The UK’s Financial Conduct Authority (FCA) is set to strengthen its rules on how high-risk financial products, including crypto, are marketed.
The regulator has issued draft rules this morning, proposing restrictions on the marketing of certain crypto assets. The rules essentially bar firms from promoting crypto products to users without assessing their financial knowledge and experience.
The draft rules come a day after HM Treasury, the UK’s finance ministry, confirmed that it intends to extend the scope of the Financial Promotions Order to include “qualifying” crypto assets.
“We only want consumers to access [cryptoassets] knowingly, and after they have been assessed as having sufficient knowledge and experience to understand the risks involved,” said the FCA.
“We are therefore proposing to apply the same financial promotion rules to cryptoassets as we are proposing to apply to other high-risk investments,” which are categorized as ‘Restricted Mass Market Investments,’ it added.
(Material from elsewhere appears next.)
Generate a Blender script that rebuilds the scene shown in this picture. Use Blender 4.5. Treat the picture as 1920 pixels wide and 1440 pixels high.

Such investments can generally be mass-marketed, but subject to certain conditions.
These conditions include categorizing the recipient of a crypto promotion as either a certified high-net-worth investor, a certified sophisticated investor, a self-certified sophisticated investor, or a certified “restricted” investor.
Secondly, firms must consider the consumer’s investment knowledge and experience to assess whether the product is appropriate for them.
The FCA is inviting feedback on its draft rules by March 23 and intends to confirm its final rules in summer of this year.
The FCA defines qualifying cryptoassets as “any cryptographically secured digital representation of value or contractual rights which is: (a) fungible; (b) transferable or confers transferable rights, or is promoted as being transferable or as conferring transferable rights, except if transferable or conferring transferable rights, or promoted as such, only to one or more vendors or merchants in payment for goods or services; (c) not any other controlled investment; (d) not electronic money; and (e) not currency issued by a central bank or other public authority.”
That means non-fungible tokens or NFTs don’t fall under the FCA’s draft crypto promotion rules.
Several countries have recently tightened their rules around crypto promotions, including Singapore and Spain.